На первых же порах г-н Панин заявил себя таким, каков он есть, т. е. неспособным сгибаться и оберегать свое положение. Поэтому и нельзя ему было пробыть долго в этой службе. С начала прошлого года он уже сознавал это и помышлял лишь о том, чтобы не запятнать своего доброго имени.
Трудно перечислить все неприятности, которыми он подвергался в течение последних десяти месяцев. При дворе на него постоянно смотрели косо, и он получал даже самые грубые выговоры, не смотря на то, что работал без устали, стараясь пользоваться всяким случаем, чтобы сделать добро или что бывало всего чаще, - чтобы ослабить зло.
Таково было его тягостное положение до октября месяца прошлого года. Тогда направление политики внезапно переменилось, и вместе с этой внезапной переменой произошел переворот в положении графа Панина. Он ожидал этого, и тут не нужно было много прозорливости; но никто не мог предсказать тех крутых и беспощадных мер, которыми сопровождалась его опала.
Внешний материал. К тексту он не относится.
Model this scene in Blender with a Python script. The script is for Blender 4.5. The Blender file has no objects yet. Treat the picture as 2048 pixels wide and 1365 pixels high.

По-видимому имелось в виду, чтобы он выпил до дна чашу горечи. Но я должен начать по порядку.
Ваше сиятельство знаете первую ноту, которую наше правительство подало здешнему дипломатическому корпусу по случаю последнего эмбарго (т. е. наложения запрещения на английские товары). Вы помните также, что она была подписана одним графом Ростопчиным.
Вот как это произошло. Еще за неделю до взрыва, стали говорить об этой ноте и о том, чтобы в ней упомянуть про вероломство англичан, нарушивших будто бы конвенцию, торжественно заключенную в 1798 году. Граф Панин возражал против такой меры, говоря, что ни за что не согласится подвергать нареканию имя своего Государя, который в этом случае заявит неправду, так как помянутая конвенция не состоялась.
Не взирая на это, нота, в том виде, как она напечатана во всех газетах, была прислана из Гатчины уже подписанная графом Ростопчиным, с повелением, чтобы граф Панин передал ее всем иностранным министрам.
Граф Панин воспользовался возможностью устранить себя от участия в акте, который столь противоречил всем формам, усвоенным нациями, признающими народное право: он передал ноту, не подписав на ней своего имени. На другой день у него спросили, почему он так поступил. Тогда он прибег к уловке.
- Обыкновенно, - отвечал он, - младший член Коллегии подписывается наперед; а так как нота была подписана графом Ростопчиным, то в моем имени, показалось мне, не представлялось уже надобности.
После такого уклончивого ответа, несколько дней прошло спокойно. Но спокойствие это было обманчивое, и скоро наступила гроза, разразившаяся над головою графа Панина. Незадолго до его отставки, другая нота, совершенно в том же роде, как и первая, была прислана к нему из Гатчины с именным высочайшим повелением подписать ее и также передать дипломатическому корпусу.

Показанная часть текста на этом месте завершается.